#### Provided entries:
-- begin --

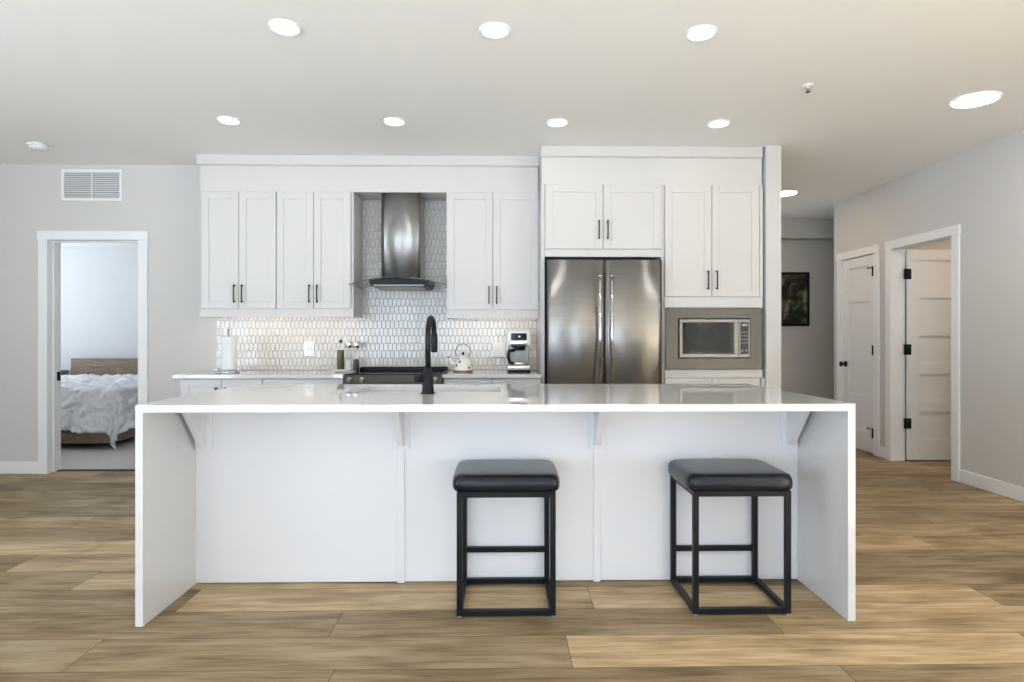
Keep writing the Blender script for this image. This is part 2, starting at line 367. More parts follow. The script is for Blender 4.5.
def casing_y(name, y0, y1, top, x, depth, cw=0.085):
    r = sroot(name, (x, (y0 + y1) / 2, 0))
    mb = MB(); mb.box(x - .004, x + depth + .004, y0 - .012, y0, 0, top, 0.001); mb.box(x - .004, x + depth + .004, y1, y1 + .012, 0, top, 0.001); mb.box(x - .004, x + depth + .004, y0 - .012, y1 + .012, top, top + .012, 0.001)
    mb.obj('jamb', M['trim'], r)
    mb = MB(); mb.box(x - .018, x - .0005, y0 - cw, y0, 0.0, top, 0.002); mb.box(x - .018, x - .0005, y1, y1 + cw, 0.0, top, 0.002); mb.box(x - .021, x - .0005, y0 - cw - .006, y1 + cw + .006, top, top + .08, 0.002)
    mb.obj('casing', M['trim'], r); return r
casing_y('trim_2', D2[0], D2[1], DH, RIGHT, 0.12)
casing_y('trim_3', D1[0], D1[1], DH, RIGHT, 0.12)
def baseb(name, boxes):
    mb = MB()
    for b in boxes: mb.box(*b, 0.002, 0.108, 0.003)
    struct(mb.obj(name, M['trim']))
baseb('baseboard_back', [(LEFT + .014, DL - .082, BACK - .014, BACK - .0005), (DR + .082, -2.51, BACK - .014, BACK - .0005)])
baseb('baseboard_right', [(RIGHT - .014, RIGHT - .0005, FRONT + .001, D2[0] - .087), (RIGHT - .014, RIGHT - .0005, D2[1] + .087, D1[0] - .087), (RIGHT - .014, RIGHT - .0005, D1[1] + .087, 6.97)])
baseb('baseboard_left', [(LEFT + .0005, LEFT + .014, FRONT + .001, BACK - .02)])
baseb('baseboard_partition', [(2.207, 2.22, 4.86, 7.85)])
baseb('baseboard_hall', [(2.23, 5.89, 8.036, 8.049)])
mb = MB(); mb.box(-7.4, -2.76, 8.836, 8.849, .008, .1, .003); struct(mb.obj('baseboard_bedroom', M['trim']))
mb = MB(); mb.box(DL + .001, DR - .001, BACK + .09, BACK + .15, 0.001, 0.009, .003); struct(mb.obj('trim_4', M['darksteel']))

# ------------------------------------------------------------ doors of the hall
def five_panel(mb, w, h, t, plane):
    # slab centred on thickness; local coords u 0..w, z 0..h, faces +-t/2
    st, n = 0.11, 5; rail = 0.10; ph = (h - rail * 2 - .1 - (n - 1) * rail) / n + 0.0
    def B(u0, u1, t0, t1, z0, z1, bev): plane(mb, u0, u1, t0, t1, z0, z1, bev)
    B(0, st, -t / 2, t / 2, 0, h, .0015); B(w - st, w, -t / 2, t / 2, 0, h, .0015)
    z = 0; B(st, w - st, -t / 2, t / 2, 0, rail + .1, .0); z = rail + .1
    for k in range(n):
        B(st, w - st, -t / 2 + .014, t / 2 - .014, z, z + ph, 0)
        g = 0.012
        for (a, b, c, d) in ((st, st + g, z, z + ph), (w - st - g, w - st, z, z + ph), (st + g, w - st - g, z, z + g), (st + g, w - st - g, z + ph - g, z + ph)):
            B(a, b, -t / 2 + .008, t / 2 - .008, c, d, 0)
        z += ph; B(st, w - st, -t / 2, t / 2, z, z + rail, 0); z += rail
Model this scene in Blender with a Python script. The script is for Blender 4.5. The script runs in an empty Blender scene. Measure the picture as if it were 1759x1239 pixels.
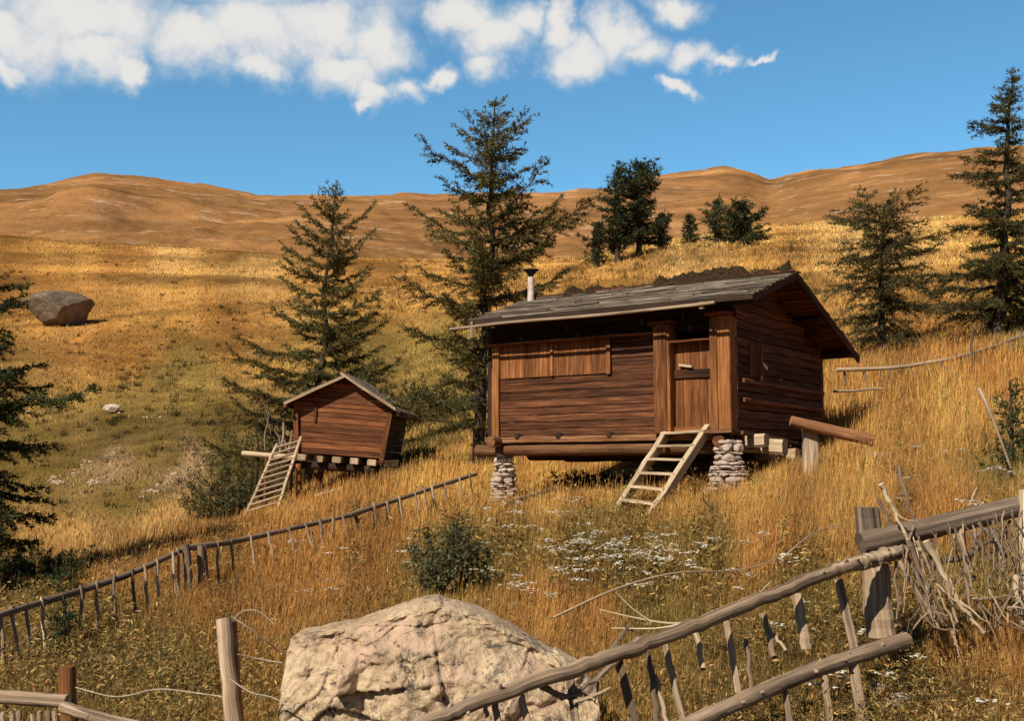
import bpy, math, random
import numpy as np
from mathutils import Vector, Matrix
random.seed(7)
S = bpy.context.scene
COL = S.collection
PI = math.pi
# ------------------------------------------------------------------ camera
F = 1886.0; CX = 879.5; CY = 619.5
PITCH = math.atan((800 - CY) / F)
cam_d = bpy.data.cameras.new('camera'); cam = bpy.data.objects.new('camera', cam_d); COL.objects.link(cam)
cam_d.sensor_width = 36; cam_d.lens = 36 * F / 1759; cam_d.clip_start = .05; cam_d.clip_end = 5000
cam.location = (0, 0, 0); cam.rotation_euler = (PI / 2 + PITCH, 0, 0)
S.camera = cam
cp, sp = math.cos(PITCH), math.sin(PITCH)
def pix(u, v, d):
    """world point at photo pixel (u, v) of the reference and distance d along +Y"""
    xc = (np.asarray(u, float) - CX) / F; yc = (CY - np.asarray(v, float)) / F
    ry = cp - yc * sp; rz = sp + yc * cp
    k = d / ry
    return np.stack(np.broadcast_arrays(xc * k, ry * k, rz * k), -1)
def proj(P):
    x, y, z = P[..., 0], P[..., 1], P[..., 2]
    dz = np.maximum(y * cp + z * sp, 1e-3)
    return CX + F * x / dz, CY - F * (-y * sp + z * cp) / dz
# ------------------------------------------------------------------ noise
def _h(ix, iy, s):
    n = (ix.astype(np.int64) * 374761393 + iy.astype(np.int64) * 668265263 + s * 982451653) & 0x7fffffff
    n = ((n ^ (n >> 13)) * 1274126177) & 0x7fffffff
    return ((n ^ (n >> 16)) & 0xffff) / 65535.0
def vnoise(x, y, s=0):
    ix = np.floor(x); iy = np.floor(y); fx = x - ix; fy = y - iy
    fx = fx * fx * (3 - 2 * fx); fy = fy * fy * (3 - 2 * fy)
    a = _h(ix, iy, s); b = _h(ix + 1, iy, s); c = _h(ix, iy + 1, s); d = _h(ix + 1, iy + 1, s)
    return (a + (b - a) * fx) * (1 - fy) + (c + (d - c) * fx) * fy
def fbm(x, y, s=0, o=4):
    r = 0; a = .5; t = 0
    for k in range(o):
        r = r + a * vnoise(x, y, s + k * 17); t += a; a *= .5; x = x * 2.03 + 3.1; y = y * 2.03 + 1.7
    return r / t - .5
# ------------------------------------------------------------------ terrain
CTRL = []
def c_(d, *uv):
    for u, v in uv: CTRL.append((u, d, v))
for d in (0.8, 2.0):
    for u in (-700, 0, 879, 1759, 2500): CTRL.append((u, d, 800 + 1.62 / d * F))
for u, z in ((-500, -2.05), (0, -1.95), (450, -1.8), (879, -1.72), (1400, -1.6), (1759, -1.45), (2300, -1.2)): CTRL.append((u, 4.5, 800 - z / 4.5 * F))
c_(8, (-400, 1330), (0, 1300), (400, 1262), (800, 1235), (1300, 1195), (1550, 1150), (1759, 1112), (2300, 990))
c_(10.5, (300, 1160), (900, 1100), (1300, 1035), (1600, 950), (1759, 925))
c_(14, (-400, 1140), (0, 1112), (400, 1050), (900, 990), (1300, 925), (1600, 850), (1759, 825), (2300, 740))
c_(18.5, (-300, 1080), (200, 1010), (500, 955), (850, 912), (1120, 880), (1245, 866), (1390, 824), (1600, 765), (1759, 735), (2300, 640))
c_(23, (-300, 1020), (100, 990), (400, 935), (850, 868), (1050, 842), (1413, 783), (1600, 710), (1759, 680), (2300, 580))
c_(27, (-300, 985), (100, 955), (400, 905), (700, 850), (820, 832), (1040, 806), (1200, 780), (1440, 690), (1600, 650), (1759, 610), (2300, 520))
c_(31, (-300, 965), (0, 950), (250, 915), (430, 888), (515, 862), (680, 812), (820, 792), (1040, 765), (1440, 645), (1600, 610), (1759, 570))
c_(40, (-300, 1000), (0, 985), (250, 935), (430, 880), (600, 800), (820, 745), (1040, 710), (1440, 600), (1600, 560), (1759, 530), (2300, 450))
c_(55, (-300, 870), (0, 870), (250, 840), (430, 790), (650, 715), (820, 670), (1040, 600), (1300, 530), (1600, 500), (1759, 480))
c_(75, (-300, 720), (0, 720), (250, 700), (450, 670), (650, 620), (820, 570), (1000, 510), (1200, 460), (1500, 445), (1759, 430), (2300, 390))
c_(92, (1000, 457), (1080, 432), (1270, 415), (1500, 413), (1759, 405))
c_(110, (-300, 560), (0, 568), (250, 560), (450, 540), (650, 515), (820, 490), (1000, 468), (1200, 430), (1500, 405))
c_(150, (-300, 450), (0, 452), (250, 462), (450, 470), (650, 470), (820, 458), (1000, 448), (1200, 408), (1400, 386), (1640, 376), (1759, 366), (2300, 330))
c_(185, (-300, 395), (0, 400), (250, 420), (450, 432), (650, 441), (820, 440), (1000, 440), (1200, 404), (1400, 381), (1640, 372), (1759, 362), (2300, 325))
c_(240, (-300, 455), (0, 460), (450, 490), (820, 500), (1200, 470), (1640, 440), (2300, 400))
def _feat(az, d): return np.stack([np.clip(az, -.8, .8) * 3.0, np.log(np.clip(d, .7, 250)) * 1.5], -1)
_A = np.array(CTRL, float)
_az = np.arctan((_A[:, 0] - CX) / F)
_X = _feat(_az, _A[:, 1])
_q = (_A[:, 1] * (800 - _A[:, 2]) / F) / (_A[:, 1] + 3)
def _k(r2): return .5 * r2 * np.log(r2 + 1e-9)
def _fit(X, y, lam):
    n = len(X); K = _k(((X[:, None] - X[None]) ** 2).sum(-1)) + np.eye(n) * lam
    Pm = np.c_[np.ones(n), X]
    M = np.block([[K, Pm], [Pm.T, np.zeros((3, 3))]])
    return np.linalg.solve(M, np.r_[y, np.zeros(3)])
_W = _fit(_X, _q, .004)
def gz(x, y):
    x = np.asarray(x, float); y = np.asarray(y, float); sh = np.broadcast(x, y).shape
    x = np.broadcast_to(x, sh).ravel(); y = np.broadcast_to(y, sh).ravel()
    out = np.empty(x.size)
    for i in range(0, x.size, 40000):
        xx = x[i:i + 40000]; yy = y[i:i + 40000]
        d = np.hypot(xx, yy); az = np.arctan2(xx, yy)
        az = np.where(np.abs(az) > .85, np.sign(az) * .85 * (PI - np.abs(az)) / (PI - .85), az)
        dd = np.maximum(np.where(np.abs(az) < .84, yy, d * math.cos(.85)), .5)
        X = _feat(az, dd)
        q = _k(((X[:, None] - _X[None]) ** 2).sum(-1)) @ _W[:-3] + np.c_[np.ones(len(X)), X] @ _W[-3:]
        z = q * (dd + 3)
        z = z + fbm(xx * .9, yy * .9, 3) * .10 + fbm(xx * .14, yy * .14, 9) * .35 * np.clip((dd - 10) / 40, 0, 1) + fbm(xx * .06, yy * .05, 31) * 1.3 * np.clip((dd - 35) / 60, 0, 1)
        out[i:i + 40000] = z
    return out.reshape(sh) if sh else float(out[0])
_ds = np.exp(np.linspace(math.log(3), math.log(239), 1500))
def hit(u, v, dmin=3.):
    P = pix(u, v, _ds); g = gz(P[:, 0], P[:, 1])
    b = np.where((P[:, 2] < g) & (_ds > dmin))[0]
    i = b[0] if len(b) else len(_ds) - 1
    return np.array([P[i, 0], P[i, 1], g[i]])
# ------------------------------------------------------------------ mesh builder
class MB:
    def __init__(s): s.v = []; s.q = []; s.t = []; s.gr = []; s.c = []; s.n = 0; s.qs = []; s.ts = []
    def add(s, v, q=None, t=None, gr=None, col=None, smooth=False):
        v = np.asarray(v, float).reshape(-1, 3)
        if q is not None and len(q):
            q = np.asarray(q, np.int64).reshape(-1, 4) + s.n; s.q.append(q); s.qs.append(np.full(len(q), smooth))
        if t is not None and len(t):
            t = np.asarray(t, np.int64).reshape(-1, 3) + s.n; s.t.append(t); s.ts.append(np.full(len(t), smooth))
        s.v.append(v); s.n += len(v)
        s.gr.append(np.zeros((len(v), 3)) if gr is None else np.broadcast_to(np.asarray(gr, float), (len(v), 3)))
        s.c.append(np.ones((len(v), 3)) * .5 if col is None else np.broadcast_to(np.asarray(col, float), (len(v), 3)))
        return s
    def build(s, name, mat, parent=None, world=None):
        me = bpy.data.meshes.new(name)
        v = np.concatenate(s.v)
        if world is not None: v = v - np.asarray(world)
        q = np.concatenate(s.q) if s.q else np.zeros((0, 4), np.int64); t = np.concatenate(s.t) if s.t else np.zeros((0, 3), np.int64)
        me.vertices.add(len(v)); me.vertices.foreach_set('co', v.astype(np.float32).ravel())
        nl = q.size + t.size; me.loops.add(nl); me.loops.foreach_set('vertex_index', np.r_[q.ravel(), t.ravel()].astype(np.int32))
        npoly = len(q) + len(t); me.polygons.add(npoly)
        st = np.r_[np.arange(len(q)) * 4, q.size + np.arange(len(t)) * 3].astype(np.int32)
        me.polygons.foreach_set('loop_start', st)
        sm = np.concatenate([np.concatenate(s.qs) if s.qs else np.zeros(0, bool), np.concatenate(s.ts) if s.ts else np.zeros(0, bool)])
        me.polygons.foreach_set('use_smooth', sm)
        a = me.attributes.new('gr', 'FLOAT_VECTOR', 'POINT'); a.data.foreach_set('vector', np.concatenate(s.gr).astype(np.float32).ravel())
        c = np.concatenate(s.c); c4 = np.c_[c, np.ones(len(c))]
        a = me.attributes.new('col', 'FLOAT_COLOR', 'POINT'); a.data.foreach_set('color', c4.astype(np.float32).ravel())
        me.update(calc_edges=True); me.validate()
        me.materials.append(mat)
        o = bpy.data.objects.new(name, me); COL.objects.link(o)
        if parent is not None: o.parent = parent
        if world is not None and parent is None: o.location = world
        return o
R = np.random.default_rng(11)
def nrm(a): a = np.asarray(a, float); return a / (np.linalg.norm(a, axis=-1, keepdims=True) + 1e-12)
def tube(mb, pts, rad, n=8, jit=0., caps=True, col=None, smooth=True, knob=0.):
    pts = np.asarray(pts, float); m = len(pts); rad = np.broadcast_to(np.asarray(rad, float), (m,)).copy()
    tan = nrm(np.gradient(pts, axis=0))
    ref = np.array([0, 0, 1.]) if abs(tan[0][2]) < .9 else np.array([1., 0, 0])
    a = nrm(np.cross(tan[0], ref)); V = []; G = []
    L = np.r_[0, np.cumsum(np.linalg.norm(np.diff(pts, axis=0), axis=1))]; idn = R.random() * 50; rm = rad.mean()
    th = np.arange(n) / n * 2 * PI
    if knob: rad = rad * (1 + (R.random(m) - .5) * knob)
    for i in range(m):
        a = nrm(a - tan[i] * (a @ tan[i])); b = np.cross(tan[i], a)
        r = rad[i] * (1 + (R.random(n) - .5) * jit)
        V.append(pts[i] + np.outer(np.cos(th) * r, a) + np.outer(np.sin(th) * r, b))
        G.append(np.c_[np.full(n, L[i]), th * rm, np.full(n, idn)])
    V = np.concatenate(V); G = np.concatenate(G)
    i = np.arange(m - 1)[:, None] * n; j = np.arange(n)[None]; j2 = (j + 1) % n
    q = np.stack([i + j, i + j2, i + n + j2, i + n + j], -1).reshape(-1, 4)
    mb.add(V, q, None, G, col, smooth)
    if caps:
        for e, idx in ((0, np.arange(n)[::-1]), (m - 1, np.arange(n))):
            ring = V[e * n:(e + 1) * n][idx]; c = ring.mean(0)
            vv = np.vstack([ring, c + tan[e] * (.12 * rad[e] * (1 if e else -1))]); t = [[k, (k + 1) % n, n] for k in range(n)]
            mb.add(vv, None, t, np.c_[(ring - c) @ a * 3, (ring - c) @ np.cross(tan[e], a) * .3, np.full(n, idn + 7)].tolist() + [[0, 0, idn + 7]], col, False)
def line(p, q, n=6, wob=0., sag=0.):
    p = np.asarray(p, float); q = np.asarray(q, float); t = np.linspace(0, 1, n)[:, None]
    P = p + (q - p) * t
    if wob: P[1:-1] += (R.random((n - 2, 3)) - .5) * 2 * wob
    if sag: P[:, 2] -= sag * 4 * (t * (1 - t))[:, 0]
    return P
def poly(pts, n=24):
    """smooth curve through points"""
    P = np.asarray(pts, float); m = len(P); t = np.linspace(0, m - 1, n); k = np.clip(t.astype(int), 0, m - 2); f = (t - k)[:, None]
    g = np.gradient(P, axis=0) if m > 2 else np.repeat(P[1:] - P[:1], 2, 0)
    h00 = 2 * f**3 - 3 * f**2 + 1; h10 = f**3 - 2 * f**2 + f; h01 = -2 * f**3 + 3 * f**2; h11 = f**3 - f**2
    return h00 * P[k] + h10 * g[k] + h01 * P[k + 1] + h11 * g[k + 1]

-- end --

#### Job:
Extract all lines from the material above that include the word "empty".

#### Result for this task:
Model this scene in Blender with a Python script. The script is for Blender 4.5. The script runs in an empty Blender scene. Measure the picture as if it were 1759x1239 pixels.
    out = np.empty(x.size)